While confidence both in the U.S. economy and national leadership remains at low levels, many CFOs are taking action to protect their businesses, as 70 percent of financial executives surveyed revealed they are exploring strategies such as salary and benefits freezes and layoffs, while 58 percent have reported less confidence in President Barack Obama’s ability to deal with the financial crisis since he took office.

Some 300 CFOs responding to the 2009 first quarter "CFO Outlook Survey,” conducted jointly by Financial Executives International and Baruch College's Zicklin School of Business, also declared that they need more from their boards of directors, with four out of five expressing discontent with their current relationship with the board.

Just one-third off those polled felt that the economic stimulus package will aid the economy, while 83 percent predicted that a recovery would not begin until the first half of 2010 or even later.

Meanwhile the CFO optimism Index for economy dropped to an all-time low of 38.96 —  a 47 percent decline from its high of 73.55 recorded in 2004.

With regard to areas slated for cutbacks in 2009, hiring was first with 75 percent, trailed by capital spending at 64 percent, layoffs at 44 percent and freezes to salary and benefits at 38 percent.

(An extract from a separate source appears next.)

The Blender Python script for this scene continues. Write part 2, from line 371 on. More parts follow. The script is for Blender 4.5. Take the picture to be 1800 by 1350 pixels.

 “These are undoubtedly difficult times for CFOs, but this quarter’s survey indicates we may have turned a corner in terms of business outlook,” said John Elliott, Dean of the Zicklin School of Business at Baruch College. “Last quarter, CFOs reported they were undertaking greater responsibilities within their companies; this quarter they have made it clear they cannot do it alone – boards need to work in tandem with CFOs to weather the storm.”